WORK REQUIRED:
Keep to the lines from the line containing "Reconstruct this image" through the line containing "SC.camera = cam": copy them exactly and leave every picture out.

* START RECORDS SUPPLIED *

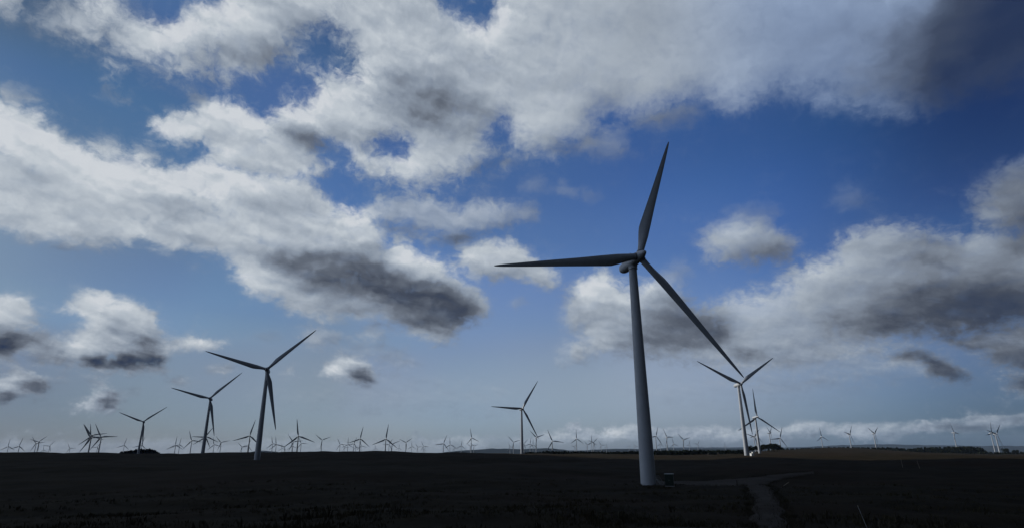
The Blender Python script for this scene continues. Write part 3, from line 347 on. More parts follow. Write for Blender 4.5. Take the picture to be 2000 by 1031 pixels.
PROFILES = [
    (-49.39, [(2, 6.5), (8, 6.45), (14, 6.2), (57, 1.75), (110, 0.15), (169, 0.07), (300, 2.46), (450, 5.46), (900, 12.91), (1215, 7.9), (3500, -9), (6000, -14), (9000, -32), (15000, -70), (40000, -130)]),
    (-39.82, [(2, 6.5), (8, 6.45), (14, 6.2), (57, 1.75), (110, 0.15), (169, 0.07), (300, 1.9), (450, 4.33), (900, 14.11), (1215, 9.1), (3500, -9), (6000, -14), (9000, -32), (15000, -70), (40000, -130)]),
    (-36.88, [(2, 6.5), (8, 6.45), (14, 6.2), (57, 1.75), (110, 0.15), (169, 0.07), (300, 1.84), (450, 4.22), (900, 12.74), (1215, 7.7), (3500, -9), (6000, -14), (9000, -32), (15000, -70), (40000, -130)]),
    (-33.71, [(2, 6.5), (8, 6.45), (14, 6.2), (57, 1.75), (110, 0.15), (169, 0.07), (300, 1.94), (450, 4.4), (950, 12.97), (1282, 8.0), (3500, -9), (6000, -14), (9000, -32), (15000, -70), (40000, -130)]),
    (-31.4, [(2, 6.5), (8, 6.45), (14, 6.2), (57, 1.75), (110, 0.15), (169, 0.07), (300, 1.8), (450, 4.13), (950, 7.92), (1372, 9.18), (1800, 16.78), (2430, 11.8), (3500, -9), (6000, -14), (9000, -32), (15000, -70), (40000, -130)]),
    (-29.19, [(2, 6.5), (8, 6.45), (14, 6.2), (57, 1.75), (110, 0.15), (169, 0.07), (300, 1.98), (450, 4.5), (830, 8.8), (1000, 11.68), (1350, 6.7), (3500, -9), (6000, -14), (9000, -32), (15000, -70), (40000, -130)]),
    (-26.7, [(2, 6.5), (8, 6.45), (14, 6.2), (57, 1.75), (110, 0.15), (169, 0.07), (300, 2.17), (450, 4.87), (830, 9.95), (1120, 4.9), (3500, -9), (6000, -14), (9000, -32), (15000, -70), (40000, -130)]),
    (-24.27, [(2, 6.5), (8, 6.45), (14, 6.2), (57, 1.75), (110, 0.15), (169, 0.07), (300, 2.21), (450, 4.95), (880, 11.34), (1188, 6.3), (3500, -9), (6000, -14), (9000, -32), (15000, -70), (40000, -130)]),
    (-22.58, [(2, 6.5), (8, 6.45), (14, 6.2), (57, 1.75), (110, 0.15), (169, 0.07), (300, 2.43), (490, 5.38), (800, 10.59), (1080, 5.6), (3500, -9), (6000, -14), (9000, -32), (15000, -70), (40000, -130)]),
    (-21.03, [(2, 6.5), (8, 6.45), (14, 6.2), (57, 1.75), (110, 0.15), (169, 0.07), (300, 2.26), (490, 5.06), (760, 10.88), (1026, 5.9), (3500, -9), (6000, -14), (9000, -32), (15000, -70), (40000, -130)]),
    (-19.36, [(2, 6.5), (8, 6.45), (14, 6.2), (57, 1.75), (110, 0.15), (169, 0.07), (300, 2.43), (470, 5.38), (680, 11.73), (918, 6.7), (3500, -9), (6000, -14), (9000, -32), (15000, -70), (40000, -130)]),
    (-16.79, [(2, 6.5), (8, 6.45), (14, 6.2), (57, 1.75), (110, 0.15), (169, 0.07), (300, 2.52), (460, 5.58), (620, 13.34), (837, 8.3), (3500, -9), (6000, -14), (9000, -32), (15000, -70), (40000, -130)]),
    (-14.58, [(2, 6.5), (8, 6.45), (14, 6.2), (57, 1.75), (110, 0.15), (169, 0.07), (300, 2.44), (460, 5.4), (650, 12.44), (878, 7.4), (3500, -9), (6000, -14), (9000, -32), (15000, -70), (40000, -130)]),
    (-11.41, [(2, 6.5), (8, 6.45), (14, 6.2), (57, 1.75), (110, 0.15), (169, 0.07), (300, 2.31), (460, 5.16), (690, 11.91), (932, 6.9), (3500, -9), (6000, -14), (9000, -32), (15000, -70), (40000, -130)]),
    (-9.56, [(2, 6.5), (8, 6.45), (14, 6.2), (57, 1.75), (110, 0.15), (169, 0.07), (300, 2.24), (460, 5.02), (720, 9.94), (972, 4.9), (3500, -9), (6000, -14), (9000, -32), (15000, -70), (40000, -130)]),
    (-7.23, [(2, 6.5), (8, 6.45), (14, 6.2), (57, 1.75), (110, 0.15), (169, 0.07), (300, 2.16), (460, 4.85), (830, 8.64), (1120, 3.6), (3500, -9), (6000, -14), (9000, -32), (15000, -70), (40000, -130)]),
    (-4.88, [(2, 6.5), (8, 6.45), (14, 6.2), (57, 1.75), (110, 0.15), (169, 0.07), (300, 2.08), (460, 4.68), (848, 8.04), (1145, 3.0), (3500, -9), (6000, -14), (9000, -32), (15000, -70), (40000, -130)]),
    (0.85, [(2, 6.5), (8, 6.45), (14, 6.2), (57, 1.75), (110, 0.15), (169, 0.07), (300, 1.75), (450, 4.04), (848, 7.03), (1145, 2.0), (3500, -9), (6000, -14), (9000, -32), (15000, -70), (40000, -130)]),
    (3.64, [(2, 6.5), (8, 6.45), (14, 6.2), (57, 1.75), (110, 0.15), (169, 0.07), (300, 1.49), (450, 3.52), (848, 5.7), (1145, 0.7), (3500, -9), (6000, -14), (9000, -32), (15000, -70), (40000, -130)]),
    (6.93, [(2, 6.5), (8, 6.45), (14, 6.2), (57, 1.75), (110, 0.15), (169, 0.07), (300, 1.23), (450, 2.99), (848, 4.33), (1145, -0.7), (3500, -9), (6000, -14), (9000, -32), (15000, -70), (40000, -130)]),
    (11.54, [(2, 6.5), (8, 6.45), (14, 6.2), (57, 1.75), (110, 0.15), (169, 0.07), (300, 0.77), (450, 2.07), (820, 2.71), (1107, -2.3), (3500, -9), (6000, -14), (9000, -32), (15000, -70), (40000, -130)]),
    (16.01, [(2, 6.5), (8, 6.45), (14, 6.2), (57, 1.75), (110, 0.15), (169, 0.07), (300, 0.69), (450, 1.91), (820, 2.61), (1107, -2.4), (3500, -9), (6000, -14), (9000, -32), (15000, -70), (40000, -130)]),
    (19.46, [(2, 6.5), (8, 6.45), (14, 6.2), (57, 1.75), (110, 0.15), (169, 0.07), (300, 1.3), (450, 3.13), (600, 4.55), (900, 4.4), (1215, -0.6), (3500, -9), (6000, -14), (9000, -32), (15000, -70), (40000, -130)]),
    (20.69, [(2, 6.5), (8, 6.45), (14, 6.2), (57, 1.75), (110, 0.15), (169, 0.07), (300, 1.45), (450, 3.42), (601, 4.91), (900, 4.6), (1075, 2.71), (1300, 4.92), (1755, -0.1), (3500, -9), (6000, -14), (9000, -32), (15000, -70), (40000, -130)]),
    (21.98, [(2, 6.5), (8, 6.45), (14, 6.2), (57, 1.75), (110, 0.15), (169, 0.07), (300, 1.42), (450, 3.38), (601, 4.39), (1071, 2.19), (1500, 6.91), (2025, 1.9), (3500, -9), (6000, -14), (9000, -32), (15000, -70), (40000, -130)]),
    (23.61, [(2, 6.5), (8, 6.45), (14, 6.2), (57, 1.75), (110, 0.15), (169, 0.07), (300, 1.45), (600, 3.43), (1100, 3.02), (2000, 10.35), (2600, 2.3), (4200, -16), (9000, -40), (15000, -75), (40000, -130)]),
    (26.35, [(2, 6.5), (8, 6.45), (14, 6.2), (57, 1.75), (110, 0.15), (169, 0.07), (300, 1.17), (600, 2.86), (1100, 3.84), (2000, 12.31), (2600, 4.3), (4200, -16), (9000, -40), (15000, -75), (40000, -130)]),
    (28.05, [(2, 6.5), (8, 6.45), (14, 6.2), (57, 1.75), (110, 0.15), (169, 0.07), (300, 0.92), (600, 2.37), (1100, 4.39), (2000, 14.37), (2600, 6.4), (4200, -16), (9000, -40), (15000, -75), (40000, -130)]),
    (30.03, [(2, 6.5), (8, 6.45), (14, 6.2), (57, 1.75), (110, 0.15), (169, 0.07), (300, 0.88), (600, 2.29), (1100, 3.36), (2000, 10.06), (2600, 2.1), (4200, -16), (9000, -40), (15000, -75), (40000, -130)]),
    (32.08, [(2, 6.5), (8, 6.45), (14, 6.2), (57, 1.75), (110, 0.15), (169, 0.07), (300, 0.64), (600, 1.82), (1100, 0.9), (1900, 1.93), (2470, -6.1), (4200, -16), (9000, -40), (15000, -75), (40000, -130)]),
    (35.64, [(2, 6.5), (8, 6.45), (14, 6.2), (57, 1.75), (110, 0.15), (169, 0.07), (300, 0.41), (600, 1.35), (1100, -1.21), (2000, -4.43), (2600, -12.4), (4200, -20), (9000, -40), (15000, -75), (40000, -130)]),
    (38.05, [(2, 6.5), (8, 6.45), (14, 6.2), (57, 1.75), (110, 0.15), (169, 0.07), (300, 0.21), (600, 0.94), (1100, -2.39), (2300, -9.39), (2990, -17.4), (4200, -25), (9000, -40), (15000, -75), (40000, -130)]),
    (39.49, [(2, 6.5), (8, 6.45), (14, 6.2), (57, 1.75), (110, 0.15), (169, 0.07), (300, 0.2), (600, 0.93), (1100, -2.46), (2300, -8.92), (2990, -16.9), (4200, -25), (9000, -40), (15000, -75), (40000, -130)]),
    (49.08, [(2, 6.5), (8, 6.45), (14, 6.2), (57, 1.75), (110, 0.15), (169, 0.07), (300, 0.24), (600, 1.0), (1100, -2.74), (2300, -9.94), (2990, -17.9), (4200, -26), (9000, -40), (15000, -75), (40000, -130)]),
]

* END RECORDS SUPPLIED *
* START RECORDS SUPPLIED *

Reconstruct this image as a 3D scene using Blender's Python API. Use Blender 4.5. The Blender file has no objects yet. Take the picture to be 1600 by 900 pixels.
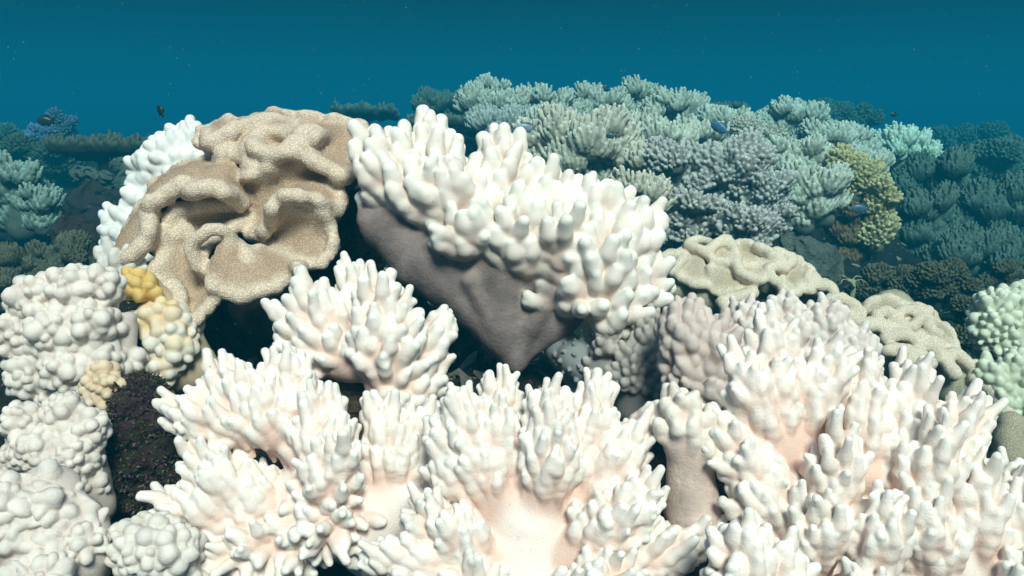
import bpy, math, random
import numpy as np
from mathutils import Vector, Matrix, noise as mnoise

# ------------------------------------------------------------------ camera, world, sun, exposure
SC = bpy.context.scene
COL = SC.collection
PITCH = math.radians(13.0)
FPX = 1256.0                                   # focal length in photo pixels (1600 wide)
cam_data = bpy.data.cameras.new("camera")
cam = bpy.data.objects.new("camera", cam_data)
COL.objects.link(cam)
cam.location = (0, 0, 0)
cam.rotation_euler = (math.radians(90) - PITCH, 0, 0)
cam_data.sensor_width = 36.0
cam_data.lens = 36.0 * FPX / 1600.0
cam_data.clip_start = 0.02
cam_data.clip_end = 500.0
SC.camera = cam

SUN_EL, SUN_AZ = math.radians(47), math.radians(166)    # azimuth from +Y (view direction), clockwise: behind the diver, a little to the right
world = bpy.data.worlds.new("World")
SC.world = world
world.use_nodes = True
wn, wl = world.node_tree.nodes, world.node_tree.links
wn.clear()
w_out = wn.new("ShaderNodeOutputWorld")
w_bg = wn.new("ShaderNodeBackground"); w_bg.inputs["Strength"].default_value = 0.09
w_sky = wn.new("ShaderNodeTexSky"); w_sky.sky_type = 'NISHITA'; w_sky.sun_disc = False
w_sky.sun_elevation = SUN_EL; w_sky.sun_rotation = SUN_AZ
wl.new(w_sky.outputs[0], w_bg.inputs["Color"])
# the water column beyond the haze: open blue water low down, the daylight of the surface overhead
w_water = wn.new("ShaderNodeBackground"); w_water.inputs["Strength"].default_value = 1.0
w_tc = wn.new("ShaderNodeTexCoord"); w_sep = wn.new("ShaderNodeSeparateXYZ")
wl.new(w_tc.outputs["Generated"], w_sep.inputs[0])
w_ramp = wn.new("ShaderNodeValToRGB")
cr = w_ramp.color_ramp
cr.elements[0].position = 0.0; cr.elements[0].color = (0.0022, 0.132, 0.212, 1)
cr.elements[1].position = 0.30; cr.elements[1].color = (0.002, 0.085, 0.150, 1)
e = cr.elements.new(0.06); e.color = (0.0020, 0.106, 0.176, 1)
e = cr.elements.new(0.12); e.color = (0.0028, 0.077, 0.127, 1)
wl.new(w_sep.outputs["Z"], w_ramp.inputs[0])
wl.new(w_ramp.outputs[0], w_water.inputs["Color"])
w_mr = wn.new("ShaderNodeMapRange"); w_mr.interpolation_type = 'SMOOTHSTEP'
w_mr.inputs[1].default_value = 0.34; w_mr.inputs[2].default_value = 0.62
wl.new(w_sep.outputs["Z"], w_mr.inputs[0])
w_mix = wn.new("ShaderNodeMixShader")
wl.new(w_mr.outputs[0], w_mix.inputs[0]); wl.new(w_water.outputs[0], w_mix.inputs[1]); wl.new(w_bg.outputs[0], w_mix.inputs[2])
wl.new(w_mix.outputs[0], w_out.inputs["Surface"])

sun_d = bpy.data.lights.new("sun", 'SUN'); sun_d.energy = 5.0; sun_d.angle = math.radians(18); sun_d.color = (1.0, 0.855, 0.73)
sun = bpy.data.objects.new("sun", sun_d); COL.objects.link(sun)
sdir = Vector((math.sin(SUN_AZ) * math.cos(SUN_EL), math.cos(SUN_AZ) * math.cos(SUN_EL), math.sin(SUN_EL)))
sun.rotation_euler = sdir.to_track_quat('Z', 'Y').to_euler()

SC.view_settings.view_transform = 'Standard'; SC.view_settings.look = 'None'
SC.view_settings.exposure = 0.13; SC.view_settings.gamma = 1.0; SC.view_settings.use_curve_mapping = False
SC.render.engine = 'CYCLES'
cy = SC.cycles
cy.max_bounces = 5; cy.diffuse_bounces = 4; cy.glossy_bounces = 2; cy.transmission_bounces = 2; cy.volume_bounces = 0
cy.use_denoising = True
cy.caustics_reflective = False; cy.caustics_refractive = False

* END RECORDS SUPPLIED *
* START RECORDS SUPPLIED *

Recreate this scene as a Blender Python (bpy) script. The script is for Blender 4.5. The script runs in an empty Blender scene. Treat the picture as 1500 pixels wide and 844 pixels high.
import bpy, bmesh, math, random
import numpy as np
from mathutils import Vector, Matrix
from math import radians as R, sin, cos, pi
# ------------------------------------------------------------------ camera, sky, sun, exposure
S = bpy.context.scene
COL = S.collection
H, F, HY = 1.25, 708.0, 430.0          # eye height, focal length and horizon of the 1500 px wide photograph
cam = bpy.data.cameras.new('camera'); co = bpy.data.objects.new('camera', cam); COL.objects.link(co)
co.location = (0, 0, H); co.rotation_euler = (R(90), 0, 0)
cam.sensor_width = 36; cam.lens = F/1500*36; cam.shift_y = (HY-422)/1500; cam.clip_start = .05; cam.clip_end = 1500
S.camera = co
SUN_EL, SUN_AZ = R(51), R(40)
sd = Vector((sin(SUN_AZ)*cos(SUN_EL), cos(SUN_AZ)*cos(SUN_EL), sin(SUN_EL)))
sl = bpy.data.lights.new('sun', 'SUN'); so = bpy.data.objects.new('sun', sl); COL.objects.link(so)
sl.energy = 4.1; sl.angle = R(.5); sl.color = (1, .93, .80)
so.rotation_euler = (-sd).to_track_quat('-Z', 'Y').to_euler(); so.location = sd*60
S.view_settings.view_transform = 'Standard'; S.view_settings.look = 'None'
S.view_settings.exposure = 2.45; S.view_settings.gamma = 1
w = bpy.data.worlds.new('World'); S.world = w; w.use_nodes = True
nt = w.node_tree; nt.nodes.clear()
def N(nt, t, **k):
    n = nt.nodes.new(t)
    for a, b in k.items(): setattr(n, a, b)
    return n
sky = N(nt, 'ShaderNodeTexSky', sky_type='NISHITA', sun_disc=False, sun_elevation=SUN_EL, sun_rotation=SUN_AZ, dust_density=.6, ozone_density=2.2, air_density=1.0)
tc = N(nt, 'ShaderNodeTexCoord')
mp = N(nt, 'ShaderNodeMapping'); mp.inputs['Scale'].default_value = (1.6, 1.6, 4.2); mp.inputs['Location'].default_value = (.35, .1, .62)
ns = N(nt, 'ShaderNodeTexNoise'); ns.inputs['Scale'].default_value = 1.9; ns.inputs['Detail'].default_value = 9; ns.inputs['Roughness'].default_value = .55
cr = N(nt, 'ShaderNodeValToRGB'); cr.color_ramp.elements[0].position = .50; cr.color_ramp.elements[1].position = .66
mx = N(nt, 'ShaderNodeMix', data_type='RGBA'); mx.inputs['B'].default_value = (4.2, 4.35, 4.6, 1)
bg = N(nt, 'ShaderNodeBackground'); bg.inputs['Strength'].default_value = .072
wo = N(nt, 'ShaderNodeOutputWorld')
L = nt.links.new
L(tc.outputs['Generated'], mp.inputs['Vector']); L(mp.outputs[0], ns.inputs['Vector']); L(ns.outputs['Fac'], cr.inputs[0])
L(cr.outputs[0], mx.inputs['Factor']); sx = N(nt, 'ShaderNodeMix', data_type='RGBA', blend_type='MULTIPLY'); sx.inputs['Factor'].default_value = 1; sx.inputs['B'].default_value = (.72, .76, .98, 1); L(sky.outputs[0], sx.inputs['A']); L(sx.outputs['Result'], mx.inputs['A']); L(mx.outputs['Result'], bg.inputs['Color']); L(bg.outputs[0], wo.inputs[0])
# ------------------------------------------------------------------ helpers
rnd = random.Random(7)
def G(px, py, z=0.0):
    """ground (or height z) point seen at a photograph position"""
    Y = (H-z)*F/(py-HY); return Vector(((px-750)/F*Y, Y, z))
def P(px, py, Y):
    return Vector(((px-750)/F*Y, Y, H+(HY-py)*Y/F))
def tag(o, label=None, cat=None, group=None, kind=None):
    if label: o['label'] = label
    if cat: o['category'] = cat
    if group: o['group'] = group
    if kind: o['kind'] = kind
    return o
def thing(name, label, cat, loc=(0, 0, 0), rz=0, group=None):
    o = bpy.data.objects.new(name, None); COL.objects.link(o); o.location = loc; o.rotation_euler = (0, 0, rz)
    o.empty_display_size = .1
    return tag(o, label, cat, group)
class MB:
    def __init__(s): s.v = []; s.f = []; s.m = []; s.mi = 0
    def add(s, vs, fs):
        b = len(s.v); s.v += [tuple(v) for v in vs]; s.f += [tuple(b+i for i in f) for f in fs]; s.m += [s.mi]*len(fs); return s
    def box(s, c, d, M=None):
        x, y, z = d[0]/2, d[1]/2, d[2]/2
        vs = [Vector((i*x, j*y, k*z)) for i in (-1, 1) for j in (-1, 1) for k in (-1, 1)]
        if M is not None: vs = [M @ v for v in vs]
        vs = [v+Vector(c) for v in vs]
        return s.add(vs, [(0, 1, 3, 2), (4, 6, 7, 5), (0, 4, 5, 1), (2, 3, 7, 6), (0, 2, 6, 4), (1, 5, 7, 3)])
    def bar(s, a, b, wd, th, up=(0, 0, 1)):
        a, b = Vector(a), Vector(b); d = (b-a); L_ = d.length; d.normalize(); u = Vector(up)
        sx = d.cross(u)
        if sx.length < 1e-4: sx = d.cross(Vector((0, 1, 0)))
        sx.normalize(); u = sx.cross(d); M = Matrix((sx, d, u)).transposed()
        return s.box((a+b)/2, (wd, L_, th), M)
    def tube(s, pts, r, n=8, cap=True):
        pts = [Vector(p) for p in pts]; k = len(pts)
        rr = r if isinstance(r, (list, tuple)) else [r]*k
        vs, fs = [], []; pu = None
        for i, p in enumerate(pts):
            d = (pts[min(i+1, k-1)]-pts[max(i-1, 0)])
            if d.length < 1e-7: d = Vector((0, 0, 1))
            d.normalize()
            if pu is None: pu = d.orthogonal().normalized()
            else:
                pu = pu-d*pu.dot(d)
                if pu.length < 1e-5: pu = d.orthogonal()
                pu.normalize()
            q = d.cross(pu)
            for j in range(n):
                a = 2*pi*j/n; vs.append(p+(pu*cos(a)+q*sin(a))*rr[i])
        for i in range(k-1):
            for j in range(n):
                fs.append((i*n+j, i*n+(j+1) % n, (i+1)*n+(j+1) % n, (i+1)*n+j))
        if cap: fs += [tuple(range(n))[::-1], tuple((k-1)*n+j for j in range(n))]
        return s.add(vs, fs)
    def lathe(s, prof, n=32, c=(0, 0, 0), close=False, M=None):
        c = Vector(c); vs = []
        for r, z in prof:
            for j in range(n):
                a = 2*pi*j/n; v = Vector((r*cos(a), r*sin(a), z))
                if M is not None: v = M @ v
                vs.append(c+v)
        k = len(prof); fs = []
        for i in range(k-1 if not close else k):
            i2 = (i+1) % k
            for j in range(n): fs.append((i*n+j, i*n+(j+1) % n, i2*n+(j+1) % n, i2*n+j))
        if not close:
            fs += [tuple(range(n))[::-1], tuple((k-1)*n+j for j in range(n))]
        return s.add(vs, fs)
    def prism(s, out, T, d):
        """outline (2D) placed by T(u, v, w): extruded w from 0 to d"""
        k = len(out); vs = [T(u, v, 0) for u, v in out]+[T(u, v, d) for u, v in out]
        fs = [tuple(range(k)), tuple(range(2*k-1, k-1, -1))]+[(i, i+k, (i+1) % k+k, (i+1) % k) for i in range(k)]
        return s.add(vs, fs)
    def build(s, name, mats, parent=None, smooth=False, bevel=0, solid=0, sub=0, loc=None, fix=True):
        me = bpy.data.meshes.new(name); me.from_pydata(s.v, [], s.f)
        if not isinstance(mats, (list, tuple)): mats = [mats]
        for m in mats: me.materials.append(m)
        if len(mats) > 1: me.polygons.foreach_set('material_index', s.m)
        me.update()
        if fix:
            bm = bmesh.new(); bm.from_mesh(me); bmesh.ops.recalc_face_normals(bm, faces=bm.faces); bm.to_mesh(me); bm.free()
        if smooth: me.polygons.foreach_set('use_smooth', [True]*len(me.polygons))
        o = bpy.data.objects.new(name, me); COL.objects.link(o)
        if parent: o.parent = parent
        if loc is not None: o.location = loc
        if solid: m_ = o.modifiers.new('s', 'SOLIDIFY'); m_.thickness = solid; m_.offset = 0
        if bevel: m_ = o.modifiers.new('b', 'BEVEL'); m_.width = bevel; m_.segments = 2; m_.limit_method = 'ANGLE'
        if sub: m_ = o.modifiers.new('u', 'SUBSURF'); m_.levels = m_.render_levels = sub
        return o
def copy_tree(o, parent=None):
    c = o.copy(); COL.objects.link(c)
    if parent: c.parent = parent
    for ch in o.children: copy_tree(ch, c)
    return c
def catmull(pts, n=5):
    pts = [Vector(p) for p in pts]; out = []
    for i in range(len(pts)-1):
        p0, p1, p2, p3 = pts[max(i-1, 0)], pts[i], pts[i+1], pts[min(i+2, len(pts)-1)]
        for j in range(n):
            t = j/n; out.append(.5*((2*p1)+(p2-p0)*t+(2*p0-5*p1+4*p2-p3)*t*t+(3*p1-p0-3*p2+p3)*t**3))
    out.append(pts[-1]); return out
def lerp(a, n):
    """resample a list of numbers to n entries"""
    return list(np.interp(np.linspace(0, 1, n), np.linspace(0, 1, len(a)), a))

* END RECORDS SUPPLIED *

SOLVED PROBLEM:
Reconstruct this image as a 3D scene using Blender's Python API. Use Blender 4.5. The Blender file has no objects yet. Take the picture to be 1600 by 900 pixels.
import bpy, math, random
import numpy as np
from mathutils import Vector, Matrix, noise as mnoise

# ------------------------------------------------------------------ camera, world, sun, exposure
SC = bpy.context.scene
COL = SC.collection
PITCH = math.radians(13.0)
FPX = 1256.0                                   # focal length in photo pixels (1600 wide)
cam_data = bpy.data.cameras.new("camera")
cam = bpy.data.objects.new("camera", cam_data)
COL.objects.link(cam)
cam.location = (0, 0, 0)
cam.rotation_euler = (math.radians(90) - PITCH, 0, 0)
cam_data.sensor_width = 36.0
cam_data.lens = 36.0 * FPX / 1600.0
cam_data.clip_start = 0.02
cam_data.clip_end = 500.0
SC.camera = cam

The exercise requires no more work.